Write out all the data again, exactly as it stands.

★ ★ ★

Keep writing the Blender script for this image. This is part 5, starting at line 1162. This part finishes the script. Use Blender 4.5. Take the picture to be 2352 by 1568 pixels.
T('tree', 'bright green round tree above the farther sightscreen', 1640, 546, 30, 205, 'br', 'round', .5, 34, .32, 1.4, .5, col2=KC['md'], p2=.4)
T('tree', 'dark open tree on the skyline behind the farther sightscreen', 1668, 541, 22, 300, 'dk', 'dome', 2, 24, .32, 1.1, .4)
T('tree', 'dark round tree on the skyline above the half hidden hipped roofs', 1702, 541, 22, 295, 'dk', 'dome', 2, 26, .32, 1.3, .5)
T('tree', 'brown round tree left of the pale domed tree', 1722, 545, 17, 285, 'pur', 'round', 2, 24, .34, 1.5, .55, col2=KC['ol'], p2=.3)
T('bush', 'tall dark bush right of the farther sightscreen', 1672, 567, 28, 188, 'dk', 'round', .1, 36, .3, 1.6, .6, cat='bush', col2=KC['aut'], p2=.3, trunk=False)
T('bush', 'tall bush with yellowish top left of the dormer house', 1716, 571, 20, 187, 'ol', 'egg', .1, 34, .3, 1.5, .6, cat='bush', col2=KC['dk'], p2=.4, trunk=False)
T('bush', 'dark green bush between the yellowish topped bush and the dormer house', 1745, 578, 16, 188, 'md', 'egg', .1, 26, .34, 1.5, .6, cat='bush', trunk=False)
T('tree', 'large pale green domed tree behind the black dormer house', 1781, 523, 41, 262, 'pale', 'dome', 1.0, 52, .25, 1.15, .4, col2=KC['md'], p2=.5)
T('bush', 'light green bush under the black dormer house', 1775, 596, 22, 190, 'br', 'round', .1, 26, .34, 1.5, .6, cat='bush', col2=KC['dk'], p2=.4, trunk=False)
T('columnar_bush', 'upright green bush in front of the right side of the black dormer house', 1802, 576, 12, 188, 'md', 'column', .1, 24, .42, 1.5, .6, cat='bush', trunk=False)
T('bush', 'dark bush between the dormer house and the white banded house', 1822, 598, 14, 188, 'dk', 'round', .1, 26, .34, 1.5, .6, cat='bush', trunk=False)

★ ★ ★

◆ Result of the exercise
Keep writing the Blender script for this image. This is part 5, starting at line 1162. This part finishes the script. Use Blender 4.5. Take the picture to be 2352 by 1568 pixels.
T('tree', 'bright green round tree above the farther sightscreen', 1640, 546, 30, 205, 'br', 'round', .5, 34, .32, 1.4, .5, col2=KC['md'], p2=.4)
T('tree', 'dark open tree on the skyline behind the farther sightscreen', 1668, 541, 22, 300, 'dk', 'dome', 2, 24, .32, 1.1, .4)
T('tree', 'dark round tree on the skyline above the half hidden hipped roofs', 1702, 541, 22, 295, 'dk', 'dome', 2, 26, .32, 1.3, .5)
T('tree', 'brown round tree left of the pale domed tree', 1722, 545, 17, 285, 'pur', 'round', 2, 24, .34, 1.5, .55, col2=KC['ol'], p2=.3)
T('bush', 'tall dark bush right of the farther sightscreen', 1672, 567, 28, 188, 'dk', 'round', .1, 36, .3, 1.6, .6, cat='bush', col2=KC['aut'], p2=.3, trunk=False)
T('bush', 'tall bush with yellowish top left of the dormer house', 1716, 571, 20, 187, 'ol', 'egg', .1, 34, .3, 1.5, .6, cat='bush', col2=KC['dk'], p2=.4, trunk=False)
T('bush', 'dark green bush between the yellowish topped bush and the dormer house', 1745, 578, 16, 188, 'md', 'egg', .1, 26, .34, 1.5, .6, cat='bush', trunk=False)
T('tree', 'large pale green domed tree behind the black dormer house', 1781, 523, 41, 262, 'pale', 'dome', 1.0, 52, .25, 1.15, .4, col2=KC['md'], p2=.5)
T('bush', 'light green bush under the black dormer house', 1775, 596, 22, 190, 'br', 'round', .1, 26, .34, 1.5, .6, cat='bush', col2=KC['dk'], p2=.4, trunk=False)
T('columnar_bush', 'upright green bush in front of the right side of the black dormer house', 1802, 576, 12, 188, 'md', 'column', .1, 24, .42, 1.5, .6, cat='bush', trunk=False)
T('bush', 'dark bush between the dormer house and the white banded house', 1822, 598, 14, 188, 'dk', 'round', .1, 26, .34, 1.5, .6, cat='bush', trunk=False)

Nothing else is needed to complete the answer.